The legal threats by Republicans, against “woke boycotts”, against CRT, against transgender people, against women - all would be so familiar to Martin Luther King Jr. The conceit of the GOP is that MLK protests were a thing of a distant era but they recreate the threats and harms he was calling out the night before he died every day.
He ended his speech by talking about when a woman stabbed him in the chest several years earlier and he rejoices he didn’t die then, that he had time to fight in Albany and at Birmingham and in Selma and now in Memphis. And it’s in the context of he’d faced death in the past that he said “It really doesn't matter what happens now” because while he might die:
Like anybody, I would like to live a long life. Longevity has its place. But I'm not concerned about that now. I just want to do God's will. And He's allowed me to go up to the mountain. And I've looked over. And I've seen the Promised Land. I may not get there with you. But I want you to know tonight, that we, as a people, will get to the promised land!

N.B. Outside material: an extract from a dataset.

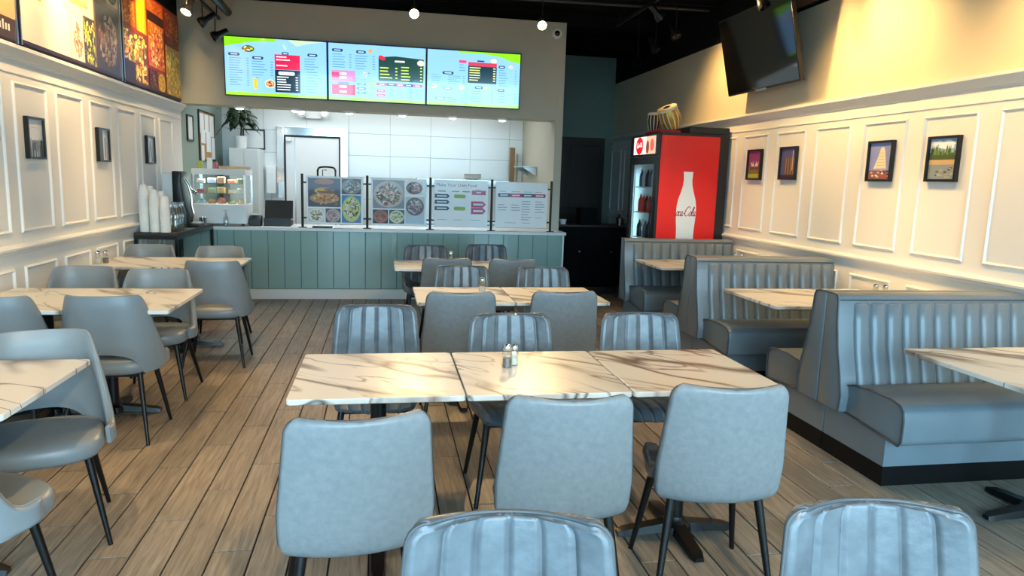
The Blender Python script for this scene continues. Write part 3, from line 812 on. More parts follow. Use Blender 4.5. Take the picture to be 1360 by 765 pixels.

But the point is, in a speech detailing the current oppression of striking black sanitation workers, of the colonial oppression of blacks in America, or the government threats against free speech, he was not saying in 1968 that the nation has reached the Promised Land just because the worst aspects of Jim Crow had ended.
It was a prophetic speech that he no doubt would make today- and be accused on Fox News as being a disreputable “woke racist preacher.”
And as that great Memphis speech illustrates, MLK would feel right at home in 2023 America as if little had changed - much to the shame of our nation.
But the tragedy is that many students won’t read MLK’s Memphis speech because their state governments would ban it as “critical race theory.”
The irony of children likely being banned from reading MLK’s speeches on the say meant to honor his memory would not be lost on that speaker, whe always recognized the mix of tragedy and humor in fighting oppression.